In this compelling and incisive book, Jerome Roos provides a sweeping investigation of the political economy of sovereign debt and international crisis management. He takes readers from the rise of public borrowing in the Italian city-states to the gunboat diplomacy of the imperialist era and the wave of sovereign defaults during the Great Depression. He vividly describes the debt crises of developing countries in the 1980s and 1990s and sheds new light on the recent turmoil inside the Eurozone--including the dramatic capitulation of Greece's short-lived anti-austerity government to its European creditors in 2015.
Drawing on in-depth case studies of contemporary debt crises in Mexico, Argentina, and Greece, Why Not Default? paints a disconcerting picture of the ascendancy of global finance.
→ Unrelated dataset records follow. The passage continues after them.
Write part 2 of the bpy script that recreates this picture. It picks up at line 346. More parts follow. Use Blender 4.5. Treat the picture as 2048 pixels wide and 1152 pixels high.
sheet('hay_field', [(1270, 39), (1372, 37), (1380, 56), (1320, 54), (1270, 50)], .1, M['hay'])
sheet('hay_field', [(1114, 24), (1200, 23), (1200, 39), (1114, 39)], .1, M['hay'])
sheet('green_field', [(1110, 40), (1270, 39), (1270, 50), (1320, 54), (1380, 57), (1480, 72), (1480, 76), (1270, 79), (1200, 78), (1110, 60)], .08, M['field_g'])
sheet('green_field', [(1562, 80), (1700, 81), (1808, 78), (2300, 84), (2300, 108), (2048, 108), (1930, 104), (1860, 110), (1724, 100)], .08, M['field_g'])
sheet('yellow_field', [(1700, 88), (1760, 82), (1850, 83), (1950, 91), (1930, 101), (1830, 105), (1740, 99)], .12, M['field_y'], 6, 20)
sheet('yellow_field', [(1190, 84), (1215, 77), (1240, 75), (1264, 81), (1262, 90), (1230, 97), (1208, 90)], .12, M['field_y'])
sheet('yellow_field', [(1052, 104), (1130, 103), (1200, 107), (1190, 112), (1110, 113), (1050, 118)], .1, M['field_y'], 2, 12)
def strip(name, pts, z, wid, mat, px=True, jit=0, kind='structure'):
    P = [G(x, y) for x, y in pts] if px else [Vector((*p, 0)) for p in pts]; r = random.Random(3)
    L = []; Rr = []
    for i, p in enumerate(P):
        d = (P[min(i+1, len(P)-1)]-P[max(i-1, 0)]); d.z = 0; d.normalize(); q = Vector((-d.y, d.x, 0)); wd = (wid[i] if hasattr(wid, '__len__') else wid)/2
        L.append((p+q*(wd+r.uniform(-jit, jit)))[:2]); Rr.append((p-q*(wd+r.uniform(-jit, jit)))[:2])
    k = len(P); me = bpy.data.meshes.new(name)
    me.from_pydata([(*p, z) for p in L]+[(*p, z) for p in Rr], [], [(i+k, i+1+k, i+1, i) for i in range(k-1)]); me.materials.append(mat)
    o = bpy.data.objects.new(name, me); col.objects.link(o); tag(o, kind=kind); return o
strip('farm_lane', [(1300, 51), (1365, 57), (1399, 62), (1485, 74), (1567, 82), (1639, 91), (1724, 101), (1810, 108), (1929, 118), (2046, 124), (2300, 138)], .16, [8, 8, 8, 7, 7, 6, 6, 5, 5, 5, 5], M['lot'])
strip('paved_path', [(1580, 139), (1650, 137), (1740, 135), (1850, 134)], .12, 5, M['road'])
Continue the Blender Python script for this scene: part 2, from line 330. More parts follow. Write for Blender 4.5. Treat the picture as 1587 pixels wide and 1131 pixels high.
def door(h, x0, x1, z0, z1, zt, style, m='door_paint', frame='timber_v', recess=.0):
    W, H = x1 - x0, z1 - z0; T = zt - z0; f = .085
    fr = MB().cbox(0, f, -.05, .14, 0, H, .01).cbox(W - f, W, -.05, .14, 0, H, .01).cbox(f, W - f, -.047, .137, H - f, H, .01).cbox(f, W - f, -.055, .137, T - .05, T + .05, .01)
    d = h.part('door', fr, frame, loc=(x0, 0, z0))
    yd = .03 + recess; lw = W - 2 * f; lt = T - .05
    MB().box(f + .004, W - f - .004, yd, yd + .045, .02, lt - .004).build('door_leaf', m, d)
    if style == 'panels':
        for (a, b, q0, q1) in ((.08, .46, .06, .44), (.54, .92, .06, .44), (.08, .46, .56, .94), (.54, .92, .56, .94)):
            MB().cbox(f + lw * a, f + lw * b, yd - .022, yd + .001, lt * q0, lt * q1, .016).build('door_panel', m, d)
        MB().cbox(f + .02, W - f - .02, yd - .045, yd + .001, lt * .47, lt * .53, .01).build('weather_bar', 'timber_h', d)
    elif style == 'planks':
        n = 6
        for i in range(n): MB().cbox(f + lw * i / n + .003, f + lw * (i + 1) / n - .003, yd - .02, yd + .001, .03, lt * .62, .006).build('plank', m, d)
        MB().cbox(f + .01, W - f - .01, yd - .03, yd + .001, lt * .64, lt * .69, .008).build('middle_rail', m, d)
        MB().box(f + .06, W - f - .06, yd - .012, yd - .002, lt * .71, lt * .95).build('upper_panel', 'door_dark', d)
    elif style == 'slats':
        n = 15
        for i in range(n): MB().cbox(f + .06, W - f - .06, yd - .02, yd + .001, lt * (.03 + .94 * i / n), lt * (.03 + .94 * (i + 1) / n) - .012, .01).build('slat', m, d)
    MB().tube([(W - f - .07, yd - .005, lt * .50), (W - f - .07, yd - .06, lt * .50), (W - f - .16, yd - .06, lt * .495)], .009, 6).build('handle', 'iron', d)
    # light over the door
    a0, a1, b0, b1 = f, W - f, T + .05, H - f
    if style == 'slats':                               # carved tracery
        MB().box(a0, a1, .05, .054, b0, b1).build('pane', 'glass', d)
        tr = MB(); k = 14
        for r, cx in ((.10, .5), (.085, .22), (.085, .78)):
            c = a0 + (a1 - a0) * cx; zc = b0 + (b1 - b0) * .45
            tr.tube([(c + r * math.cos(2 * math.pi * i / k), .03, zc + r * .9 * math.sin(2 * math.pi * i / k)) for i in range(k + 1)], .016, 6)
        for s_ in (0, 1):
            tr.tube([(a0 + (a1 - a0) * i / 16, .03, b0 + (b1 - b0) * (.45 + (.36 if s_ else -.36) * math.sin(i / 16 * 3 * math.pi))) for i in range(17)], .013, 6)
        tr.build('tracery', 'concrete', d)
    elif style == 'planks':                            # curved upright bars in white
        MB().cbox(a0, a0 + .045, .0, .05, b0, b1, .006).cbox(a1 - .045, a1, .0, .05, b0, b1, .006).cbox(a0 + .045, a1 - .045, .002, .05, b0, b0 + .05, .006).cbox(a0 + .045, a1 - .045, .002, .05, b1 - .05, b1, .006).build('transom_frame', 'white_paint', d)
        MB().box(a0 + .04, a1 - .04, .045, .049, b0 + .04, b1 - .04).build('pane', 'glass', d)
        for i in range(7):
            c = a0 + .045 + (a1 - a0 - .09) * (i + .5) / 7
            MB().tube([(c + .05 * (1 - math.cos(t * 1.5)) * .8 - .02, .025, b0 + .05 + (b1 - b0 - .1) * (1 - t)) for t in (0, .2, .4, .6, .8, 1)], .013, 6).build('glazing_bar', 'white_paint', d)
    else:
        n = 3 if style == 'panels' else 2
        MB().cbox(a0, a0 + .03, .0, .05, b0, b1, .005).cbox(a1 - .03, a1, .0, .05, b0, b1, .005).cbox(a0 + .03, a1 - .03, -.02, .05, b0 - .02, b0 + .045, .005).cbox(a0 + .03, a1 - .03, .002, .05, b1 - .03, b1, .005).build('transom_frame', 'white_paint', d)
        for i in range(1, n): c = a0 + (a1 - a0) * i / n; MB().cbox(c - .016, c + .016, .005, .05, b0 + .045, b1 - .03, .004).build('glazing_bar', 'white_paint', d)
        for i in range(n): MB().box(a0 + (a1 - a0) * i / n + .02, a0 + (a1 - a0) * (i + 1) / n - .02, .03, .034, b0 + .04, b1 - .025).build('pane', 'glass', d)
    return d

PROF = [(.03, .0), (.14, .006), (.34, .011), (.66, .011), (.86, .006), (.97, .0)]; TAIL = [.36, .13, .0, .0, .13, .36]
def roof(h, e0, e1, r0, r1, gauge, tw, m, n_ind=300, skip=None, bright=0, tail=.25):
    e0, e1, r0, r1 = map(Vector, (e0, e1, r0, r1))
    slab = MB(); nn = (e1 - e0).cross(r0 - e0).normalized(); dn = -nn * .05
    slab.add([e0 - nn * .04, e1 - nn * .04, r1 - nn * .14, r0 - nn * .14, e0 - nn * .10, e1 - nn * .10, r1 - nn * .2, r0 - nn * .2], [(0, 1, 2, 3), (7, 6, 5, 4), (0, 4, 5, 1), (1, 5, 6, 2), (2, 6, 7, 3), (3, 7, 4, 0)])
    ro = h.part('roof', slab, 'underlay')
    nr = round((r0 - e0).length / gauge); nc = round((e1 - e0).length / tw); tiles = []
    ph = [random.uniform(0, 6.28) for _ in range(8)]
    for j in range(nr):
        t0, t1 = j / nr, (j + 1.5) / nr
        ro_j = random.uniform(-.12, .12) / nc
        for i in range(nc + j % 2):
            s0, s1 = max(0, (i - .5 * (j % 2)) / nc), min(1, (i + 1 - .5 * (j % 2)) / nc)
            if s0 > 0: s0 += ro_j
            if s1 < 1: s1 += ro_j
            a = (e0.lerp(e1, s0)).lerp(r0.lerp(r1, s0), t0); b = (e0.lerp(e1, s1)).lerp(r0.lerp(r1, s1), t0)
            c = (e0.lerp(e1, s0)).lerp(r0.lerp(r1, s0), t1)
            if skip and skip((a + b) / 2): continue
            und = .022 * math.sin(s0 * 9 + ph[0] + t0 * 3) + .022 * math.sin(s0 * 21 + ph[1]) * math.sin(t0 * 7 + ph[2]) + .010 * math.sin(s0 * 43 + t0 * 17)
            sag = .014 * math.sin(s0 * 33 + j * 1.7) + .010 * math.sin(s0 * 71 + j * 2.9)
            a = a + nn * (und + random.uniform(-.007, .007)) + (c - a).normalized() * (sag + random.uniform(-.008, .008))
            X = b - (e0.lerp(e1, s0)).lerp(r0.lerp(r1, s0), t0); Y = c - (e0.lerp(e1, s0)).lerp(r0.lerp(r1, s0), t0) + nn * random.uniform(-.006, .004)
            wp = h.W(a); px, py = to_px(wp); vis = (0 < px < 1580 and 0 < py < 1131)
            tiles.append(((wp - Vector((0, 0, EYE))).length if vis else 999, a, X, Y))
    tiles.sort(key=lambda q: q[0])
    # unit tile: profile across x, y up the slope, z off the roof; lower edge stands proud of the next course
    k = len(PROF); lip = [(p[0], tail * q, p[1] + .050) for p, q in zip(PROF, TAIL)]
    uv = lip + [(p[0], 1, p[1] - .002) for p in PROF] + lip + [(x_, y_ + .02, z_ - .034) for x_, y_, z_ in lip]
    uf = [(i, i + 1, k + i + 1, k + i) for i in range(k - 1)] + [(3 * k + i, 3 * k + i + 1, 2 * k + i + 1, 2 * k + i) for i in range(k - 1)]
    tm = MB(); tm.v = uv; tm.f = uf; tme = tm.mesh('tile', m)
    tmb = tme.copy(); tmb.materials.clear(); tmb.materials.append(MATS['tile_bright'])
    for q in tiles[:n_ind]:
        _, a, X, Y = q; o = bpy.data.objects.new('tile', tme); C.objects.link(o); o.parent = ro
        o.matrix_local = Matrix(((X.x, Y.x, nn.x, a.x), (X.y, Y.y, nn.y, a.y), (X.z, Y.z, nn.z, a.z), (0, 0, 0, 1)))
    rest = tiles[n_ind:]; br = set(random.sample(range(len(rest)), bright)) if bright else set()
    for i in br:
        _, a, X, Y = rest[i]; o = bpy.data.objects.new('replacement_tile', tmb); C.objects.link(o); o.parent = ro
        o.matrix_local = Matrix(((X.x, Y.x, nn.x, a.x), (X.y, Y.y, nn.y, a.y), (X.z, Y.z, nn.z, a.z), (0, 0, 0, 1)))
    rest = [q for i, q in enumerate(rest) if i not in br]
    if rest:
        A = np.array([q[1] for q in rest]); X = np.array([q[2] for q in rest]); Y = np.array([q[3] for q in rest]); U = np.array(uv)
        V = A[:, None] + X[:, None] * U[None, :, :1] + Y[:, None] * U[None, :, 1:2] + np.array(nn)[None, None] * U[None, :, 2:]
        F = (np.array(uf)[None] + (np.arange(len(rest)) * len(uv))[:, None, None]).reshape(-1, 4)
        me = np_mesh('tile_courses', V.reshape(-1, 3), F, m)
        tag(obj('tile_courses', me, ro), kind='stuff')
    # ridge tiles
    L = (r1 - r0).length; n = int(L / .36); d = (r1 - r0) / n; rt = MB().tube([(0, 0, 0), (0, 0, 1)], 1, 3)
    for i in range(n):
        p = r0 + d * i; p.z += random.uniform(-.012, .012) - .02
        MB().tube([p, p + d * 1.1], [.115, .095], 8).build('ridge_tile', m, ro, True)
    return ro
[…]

This important book shows how the profound transformation of the capitalist world economy over the past four decades has endowed private and official creditors with unprecedented structural power over heavily indebted borrowers, enabling them to impose painful austerity measures and enforce uninterrupted debt service during times of crisis--with devastating social consequences and far-reaching implications for democracy.
Jerome Roos is a Fellow in International Political Economy at the London School of Economics, and author of Why Not Default? The Political Economy of Sovereign Debt (Princeton University Press).
Born in Utrecht, the Netherlands in 1985, Jerome studied politics and history at the Universities of Utrecht and Bologna, and political economy at Sciences Po Paris and the London School of Economics. He holds a PhD in Political and Social Sciences from the European University Institute in Florence. Prior to returning to the LSE as a Fellow in International Political Economy in 2018, he was a postdoctoral researcher at the Department of Sociology of the University of Cambridge.
His first book, Why Not Default? The Political Economy of Sovereign Debt, was published by Princeton University Press in 2019 and received the Immanuel Wallerstein Memorial Book Award of the American Sociological Association in 2020. Jerome is currently writing a history of global crises for Jonathan Cape (UK) and Knopf (US), set to be translated into nearly twenty languages.